What are misdeclared or undeclared dangerous goods?

Dangerous goods are cargo that poses a hazard, such as batteries, chemicals, or aerosols, and must be declared, packed, and stowed under strict rules like the IMDG Code. Misdeclared dangerous goods are hazardous items described as something ordinary, so they get handled without the right precautions. Undeclared dangerous goods are not declared at all. An estimated 5% of shipped containers carry undeclared dangerous goods, and misdeclared cargo is tied to about a quarter of cargo-related incidents. Both lead to unsafe stowage and make fires more likely and harder to fight.

Can my cargo be affected if I don't ship dangerous goods?

Yes. Your container shares a vessel with thousands of others, and you have no control over what is packed in the boxes around you. If someone else's misdeclared cargo ignites, the fire and firefighting damage affect the whole ship. There is also a legal principle called general average: when a ship suffers a casualty like a serious fire, the cost is shared proportionally among all cargo owners, regardless of fault. That means your innocent shipment can be detained, and you may have to post a bond and contribute to the shared loss, even though your cargo did nothing wrong.
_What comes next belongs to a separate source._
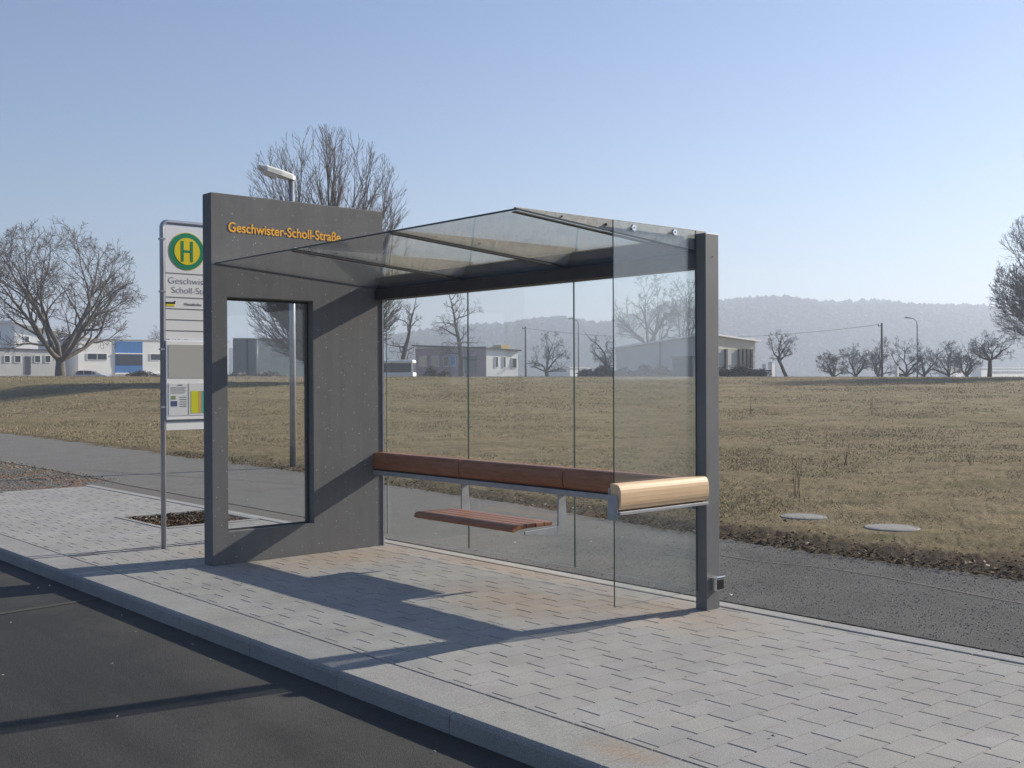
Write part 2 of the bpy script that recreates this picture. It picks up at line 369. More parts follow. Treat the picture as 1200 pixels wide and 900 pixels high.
# ================================================================== THE GROUND
def ground():
    az = np.radians(np.concatenate([np.arange(-180, -38, 4.0), np.arange(-38, 40, .16), np.arange(40, 180, 4.0)]))
    r = [2.5]
    while r[-1] < 2600: r.append(r[-1]*(1.011 if r[-1] < 60 else 1.02 if r[-1] < 160 else 1.06))
    r = np.array(r); nA, nR = len(az), len(r)
    A_, R_ = np.meshgrid(az, r); X = R_*np.sin(A_); Y = R_*np.cos(A_)
    u, v = UV(X, Y); s = edge_v(u) - v
    Z = hgt(X, Y)
    rn = np.random.rand(*X.shape)
    # bumps
    def fn(sc_, seed):
        rs = np.random.RandomState(seed); out = np.zeros_like(X)
        for k in range(7):
            a = rs.rand()*6.28; f = sc_*(.6+1.2*rs.rand()); out += np.sin((X*math.cos(a)+Y*math.sin(a))*f + rs.rand()*6.28)
        return out/7
    near = np.clip(1-(R_-60)/80, 0, 1)
    bump = .035*fn(1.7, 1) + .05*fn(.5, 2) + .018*fn(5, 3) + .025*(rn-.5)
    for (cu_, cv_) in ((1.65, -4.57), (2.80, -4.45)): near = near*sm((np.hypot(u-cu_, v-cv_)-.30)/.5)
    Z = Z + bump*sm((s-.05)/1.4)*near*1.2 + .022*fn(9, 5)*sm((s+.3)/.4)*near
    bank = np.exp(-((s-.45)/.38)**2)*sm((u+14)/14)
    Z = Z + .05*bank*(.5+rn*.5)
    Z = np.where(s < 0, -.035 + .02*np.clip(s+.25, 0, .25)/.25*1.0 + .028*fn(9, 5)*sm((s+.25)/.25), Z)
    inside = s < -.28; Z = np.where(inside, -.06, Z)
    Z = np.where(v > 1.9, -.22, Z)
    Z = np.where((v > 1.9) & (u < -8.6) , -.22, Z)
    V = np.stack([X, Y, Z], -1).reshape(-1, 3)
    i = np.arange(nR-1)[:, None]*nA + np.arange(nA)[None, :]; j = np.arange(nR-1)[:, None]*nA + (np.arange(nA)[None, :]+1) % nA
    F = np.stack([i, j, j+nA, i+nA], -1).reshape(-1, 4)[:, ::-1]
    # centre fan
    V = np.vstack([V, [[0, 0, -.22]]]); o = fast_mesh('field', V, F, M['field'], smooth=True)
    at_ = o.data.attributes.new('bare', 'FLOAT', 'POINT')
    b = np.exp(-((s-.3)/.42)**2)*np.where(u > 1, 1, np.where(u > -3, .8, .55)) + .8*np.exp(-((s-.5)/.8)**2)*sm((u-3)/4)
    crest = np.exp(-((np.sqrt(X**2*.35+Y**2)-90)/5.0)**2)*.55
    b = np.clip(b*(.6+.8*rn) + crest, 0, 1); b = np.append(b.ravel(), 0).astype(np.float32)
    at_.data.foreach_set('value', b)
    props(o, kind='structure')
    return o
ground()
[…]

How do I reduce the risk of a cargo fire affecting my shipment?

Start with your own cargo: classify and declare anything hazardous correctly under the IMDG Code, which protects the ship and shields you from liability. Choose carriers, forwarders, and packers with genuine dangerous-goods competence, since the discipline of everyone handling your cargo is part of your risk. Make sure your marine insurance covers general average and the realities of fire and total loss. And track your shipments actively so that if a vessel has an incident, you immediately know whether your cargo is aboard and can act quickly rather than learning about it weeks later.